College Football: 10 toughest coaching careers to follow
By Zach Bigalke
4. Tom Osborne (Nebraska)
Tom Osborne himself had a tough act to follow, as he was promoted by Bob Devaney from coordinator to the head job after Devaney’s retirement from coaching in 1972. After failing to win a third straight national championship, Devaney opted to focus his attention on his athletic director duties, a post he held for most of Osborne’s career.
With the coaching legacy of his boss hanging over him, Osborne won at least nine games in every one of his 25 seasons leading Nebraska. The Big Eight stalwarts struggled to get to the top of the mountain, though, much as Devaney’s teams did for the first part of his tenure in Lincoln.

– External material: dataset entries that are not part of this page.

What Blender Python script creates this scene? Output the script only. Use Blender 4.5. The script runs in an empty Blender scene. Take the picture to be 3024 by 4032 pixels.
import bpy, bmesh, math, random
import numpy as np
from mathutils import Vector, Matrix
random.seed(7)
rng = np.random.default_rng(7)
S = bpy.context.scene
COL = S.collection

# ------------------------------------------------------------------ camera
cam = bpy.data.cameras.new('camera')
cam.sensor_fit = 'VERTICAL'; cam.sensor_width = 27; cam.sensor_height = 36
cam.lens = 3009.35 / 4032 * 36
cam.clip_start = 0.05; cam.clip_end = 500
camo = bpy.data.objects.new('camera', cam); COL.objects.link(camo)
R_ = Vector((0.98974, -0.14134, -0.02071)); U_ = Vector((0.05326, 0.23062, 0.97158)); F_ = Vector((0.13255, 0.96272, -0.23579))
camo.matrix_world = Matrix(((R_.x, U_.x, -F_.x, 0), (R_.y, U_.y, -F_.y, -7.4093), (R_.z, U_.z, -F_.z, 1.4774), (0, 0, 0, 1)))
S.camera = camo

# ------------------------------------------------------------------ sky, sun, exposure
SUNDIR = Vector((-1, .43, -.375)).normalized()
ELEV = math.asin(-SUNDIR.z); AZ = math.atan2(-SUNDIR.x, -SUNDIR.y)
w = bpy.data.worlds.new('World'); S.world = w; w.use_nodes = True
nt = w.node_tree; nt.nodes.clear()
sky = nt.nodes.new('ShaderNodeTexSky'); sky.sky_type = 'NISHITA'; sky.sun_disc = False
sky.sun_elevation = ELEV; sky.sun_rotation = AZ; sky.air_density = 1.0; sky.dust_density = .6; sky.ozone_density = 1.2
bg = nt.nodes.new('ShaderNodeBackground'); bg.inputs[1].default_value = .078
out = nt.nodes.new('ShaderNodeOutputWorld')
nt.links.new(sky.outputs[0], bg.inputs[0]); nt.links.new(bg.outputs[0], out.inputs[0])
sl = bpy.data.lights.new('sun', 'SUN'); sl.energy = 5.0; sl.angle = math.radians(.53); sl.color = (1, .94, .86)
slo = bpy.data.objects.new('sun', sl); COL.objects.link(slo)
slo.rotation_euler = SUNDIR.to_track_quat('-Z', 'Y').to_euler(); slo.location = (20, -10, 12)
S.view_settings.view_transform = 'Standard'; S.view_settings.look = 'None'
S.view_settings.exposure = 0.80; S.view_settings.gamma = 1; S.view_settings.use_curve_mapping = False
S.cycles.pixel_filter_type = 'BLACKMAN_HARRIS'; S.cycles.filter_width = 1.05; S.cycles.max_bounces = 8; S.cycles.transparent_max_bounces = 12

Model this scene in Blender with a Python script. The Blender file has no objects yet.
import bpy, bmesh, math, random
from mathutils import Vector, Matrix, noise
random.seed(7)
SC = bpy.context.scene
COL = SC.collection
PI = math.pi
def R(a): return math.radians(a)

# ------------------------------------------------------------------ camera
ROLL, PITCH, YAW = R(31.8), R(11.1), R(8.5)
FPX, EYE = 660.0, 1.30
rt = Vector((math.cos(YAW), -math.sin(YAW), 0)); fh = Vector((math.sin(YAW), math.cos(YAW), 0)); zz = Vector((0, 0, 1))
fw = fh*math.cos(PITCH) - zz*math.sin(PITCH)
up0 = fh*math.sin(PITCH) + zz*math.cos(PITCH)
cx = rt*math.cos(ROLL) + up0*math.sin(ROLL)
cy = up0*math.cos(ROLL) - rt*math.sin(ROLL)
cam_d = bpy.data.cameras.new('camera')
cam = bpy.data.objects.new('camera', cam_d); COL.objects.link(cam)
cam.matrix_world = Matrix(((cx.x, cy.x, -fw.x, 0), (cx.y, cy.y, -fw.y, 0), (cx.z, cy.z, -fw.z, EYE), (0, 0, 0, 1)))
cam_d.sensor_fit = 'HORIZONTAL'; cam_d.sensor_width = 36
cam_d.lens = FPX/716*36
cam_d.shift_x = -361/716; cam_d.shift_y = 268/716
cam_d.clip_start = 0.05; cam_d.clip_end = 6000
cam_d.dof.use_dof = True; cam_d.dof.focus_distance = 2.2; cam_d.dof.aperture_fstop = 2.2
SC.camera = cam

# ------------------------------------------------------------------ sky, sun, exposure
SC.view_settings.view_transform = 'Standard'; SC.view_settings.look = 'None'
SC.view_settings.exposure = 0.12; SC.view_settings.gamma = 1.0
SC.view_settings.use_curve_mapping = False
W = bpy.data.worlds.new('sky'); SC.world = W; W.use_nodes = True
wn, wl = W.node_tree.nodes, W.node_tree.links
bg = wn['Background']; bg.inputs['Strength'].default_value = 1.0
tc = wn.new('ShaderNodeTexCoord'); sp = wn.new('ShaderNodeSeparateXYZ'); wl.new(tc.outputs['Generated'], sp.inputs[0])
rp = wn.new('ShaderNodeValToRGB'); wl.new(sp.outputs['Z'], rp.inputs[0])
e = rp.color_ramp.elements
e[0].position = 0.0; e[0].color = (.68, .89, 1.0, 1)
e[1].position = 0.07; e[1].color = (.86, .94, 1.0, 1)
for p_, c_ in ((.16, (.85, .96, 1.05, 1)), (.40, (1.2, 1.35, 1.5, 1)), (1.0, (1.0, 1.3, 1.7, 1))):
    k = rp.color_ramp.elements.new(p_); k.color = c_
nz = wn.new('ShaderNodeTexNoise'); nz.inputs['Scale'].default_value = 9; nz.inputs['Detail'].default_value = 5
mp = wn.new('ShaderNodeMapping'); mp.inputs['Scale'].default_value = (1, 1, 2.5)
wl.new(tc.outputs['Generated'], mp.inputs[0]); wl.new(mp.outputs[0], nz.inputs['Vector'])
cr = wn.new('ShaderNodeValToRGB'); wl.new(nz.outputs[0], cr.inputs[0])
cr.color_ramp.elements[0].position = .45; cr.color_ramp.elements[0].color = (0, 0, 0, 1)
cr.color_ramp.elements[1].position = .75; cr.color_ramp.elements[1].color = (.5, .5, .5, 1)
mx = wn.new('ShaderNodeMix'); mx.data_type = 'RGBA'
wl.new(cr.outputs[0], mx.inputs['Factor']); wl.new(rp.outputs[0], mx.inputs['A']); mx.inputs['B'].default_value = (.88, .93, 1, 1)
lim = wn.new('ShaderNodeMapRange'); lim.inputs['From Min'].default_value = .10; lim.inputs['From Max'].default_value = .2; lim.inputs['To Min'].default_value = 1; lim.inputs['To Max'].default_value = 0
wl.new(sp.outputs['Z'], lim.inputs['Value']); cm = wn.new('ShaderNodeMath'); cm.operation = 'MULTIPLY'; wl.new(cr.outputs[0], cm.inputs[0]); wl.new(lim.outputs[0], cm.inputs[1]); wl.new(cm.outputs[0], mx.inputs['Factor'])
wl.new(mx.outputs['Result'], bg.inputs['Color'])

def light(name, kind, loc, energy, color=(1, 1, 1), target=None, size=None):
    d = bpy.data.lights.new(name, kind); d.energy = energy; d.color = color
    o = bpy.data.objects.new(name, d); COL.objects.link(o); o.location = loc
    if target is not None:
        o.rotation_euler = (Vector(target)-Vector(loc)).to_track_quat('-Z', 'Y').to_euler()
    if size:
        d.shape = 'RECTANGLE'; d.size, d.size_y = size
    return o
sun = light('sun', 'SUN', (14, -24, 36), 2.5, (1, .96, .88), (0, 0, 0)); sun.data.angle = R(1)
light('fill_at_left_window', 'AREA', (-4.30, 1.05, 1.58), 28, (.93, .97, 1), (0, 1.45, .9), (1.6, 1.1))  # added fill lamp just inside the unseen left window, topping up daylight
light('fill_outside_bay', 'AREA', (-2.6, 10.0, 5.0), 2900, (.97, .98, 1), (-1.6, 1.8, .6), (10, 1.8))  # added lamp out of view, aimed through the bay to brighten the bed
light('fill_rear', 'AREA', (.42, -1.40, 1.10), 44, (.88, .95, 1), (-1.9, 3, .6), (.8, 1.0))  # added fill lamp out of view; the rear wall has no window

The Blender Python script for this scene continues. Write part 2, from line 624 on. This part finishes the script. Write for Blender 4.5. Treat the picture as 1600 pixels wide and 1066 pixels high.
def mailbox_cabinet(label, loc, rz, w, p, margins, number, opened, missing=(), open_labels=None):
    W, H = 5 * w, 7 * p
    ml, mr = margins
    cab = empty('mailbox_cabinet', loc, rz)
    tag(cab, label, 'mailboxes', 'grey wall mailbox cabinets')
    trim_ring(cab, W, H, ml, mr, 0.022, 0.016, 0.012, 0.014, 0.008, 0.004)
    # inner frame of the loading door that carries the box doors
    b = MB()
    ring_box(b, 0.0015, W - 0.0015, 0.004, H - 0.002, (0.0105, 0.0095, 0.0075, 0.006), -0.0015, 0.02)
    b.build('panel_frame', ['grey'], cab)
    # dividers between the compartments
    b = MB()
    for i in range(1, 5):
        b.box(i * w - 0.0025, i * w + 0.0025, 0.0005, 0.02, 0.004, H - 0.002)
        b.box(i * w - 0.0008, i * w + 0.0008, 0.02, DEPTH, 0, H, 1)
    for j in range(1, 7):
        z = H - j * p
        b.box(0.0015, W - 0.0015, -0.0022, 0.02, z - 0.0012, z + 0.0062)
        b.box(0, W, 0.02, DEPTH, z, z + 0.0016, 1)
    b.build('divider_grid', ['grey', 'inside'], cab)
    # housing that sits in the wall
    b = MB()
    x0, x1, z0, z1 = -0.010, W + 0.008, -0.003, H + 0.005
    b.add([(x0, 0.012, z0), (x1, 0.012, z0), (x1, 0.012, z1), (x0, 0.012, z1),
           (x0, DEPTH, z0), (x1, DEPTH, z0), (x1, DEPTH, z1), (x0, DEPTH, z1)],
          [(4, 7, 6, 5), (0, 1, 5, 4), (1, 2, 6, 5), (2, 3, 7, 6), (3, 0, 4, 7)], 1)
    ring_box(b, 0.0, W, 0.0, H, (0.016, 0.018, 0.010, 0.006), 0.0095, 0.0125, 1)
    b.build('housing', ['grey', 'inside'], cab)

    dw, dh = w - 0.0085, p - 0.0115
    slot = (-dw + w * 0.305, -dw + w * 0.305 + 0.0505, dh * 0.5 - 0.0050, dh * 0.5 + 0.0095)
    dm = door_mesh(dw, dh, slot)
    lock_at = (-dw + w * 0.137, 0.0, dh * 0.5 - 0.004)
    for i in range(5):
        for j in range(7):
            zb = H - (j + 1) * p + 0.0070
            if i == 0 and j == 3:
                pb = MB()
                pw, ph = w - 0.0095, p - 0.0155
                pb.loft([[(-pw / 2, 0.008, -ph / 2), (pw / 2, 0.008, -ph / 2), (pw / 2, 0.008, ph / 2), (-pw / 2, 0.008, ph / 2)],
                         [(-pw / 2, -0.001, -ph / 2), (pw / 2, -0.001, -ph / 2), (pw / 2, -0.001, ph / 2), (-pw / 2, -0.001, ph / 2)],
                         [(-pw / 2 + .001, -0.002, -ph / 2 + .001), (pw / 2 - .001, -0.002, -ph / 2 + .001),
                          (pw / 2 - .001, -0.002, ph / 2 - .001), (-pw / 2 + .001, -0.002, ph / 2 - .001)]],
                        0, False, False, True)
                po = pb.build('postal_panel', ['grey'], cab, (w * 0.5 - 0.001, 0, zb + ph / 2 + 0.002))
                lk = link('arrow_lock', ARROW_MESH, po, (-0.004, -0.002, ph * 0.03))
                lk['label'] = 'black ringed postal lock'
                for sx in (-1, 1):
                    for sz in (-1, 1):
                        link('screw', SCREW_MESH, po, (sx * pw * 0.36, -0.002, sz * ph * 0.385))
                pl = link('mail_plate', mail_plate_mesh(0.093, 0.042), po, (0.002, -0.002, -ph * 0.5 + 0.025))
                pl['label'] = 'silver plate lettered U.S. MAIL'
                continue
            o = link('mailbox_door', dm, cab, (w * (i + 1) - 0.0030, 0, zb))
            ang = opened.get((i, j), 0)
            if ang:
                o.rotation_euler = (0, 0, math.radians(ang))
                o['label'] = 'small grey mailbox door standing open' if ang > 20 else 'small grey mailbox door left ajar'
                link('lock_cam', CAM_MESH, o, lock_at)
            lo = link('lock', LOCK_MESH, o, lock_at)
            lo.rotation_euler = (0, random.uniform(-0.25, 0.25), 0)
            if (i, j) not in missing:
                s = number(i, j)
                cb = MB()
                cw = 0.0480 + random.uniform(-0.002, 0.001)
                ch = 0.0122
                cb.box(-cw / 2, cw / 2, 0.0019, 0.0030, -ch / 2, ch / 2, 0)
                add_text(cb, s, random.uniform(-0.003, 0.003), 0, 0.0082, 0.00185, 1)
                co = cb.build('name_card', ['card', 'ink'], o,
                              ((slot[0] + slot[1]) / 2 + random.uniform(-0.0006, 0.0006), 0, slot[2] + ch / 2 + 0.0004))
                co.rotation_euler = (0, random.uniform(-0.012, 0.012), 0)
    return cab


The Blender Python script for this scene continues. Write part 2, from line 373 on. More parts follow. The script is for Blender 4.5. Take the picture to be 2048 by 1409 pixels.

Finishing in the top three of the polls on four occasions between 1982 and 1993, Nebraska fans loved his fearlessness even as they wondered whether he would match Devaney’s zeniths.
The breakthrough finally came in 1994, as Osborne won the first of what became three national championships in four years. Retiring after splitting the 1997 title with Michigan, Osborne left the sideline and went into politics just before the BCS era began.
That left a heavy cloud over his successors, as Frank Solich and four other head coaches have struggled in vain to get Nebraska back to the promised land ever since. Now more than two decades removed from their most recent national championship, following Osborne has proven a tough coaching act to follow.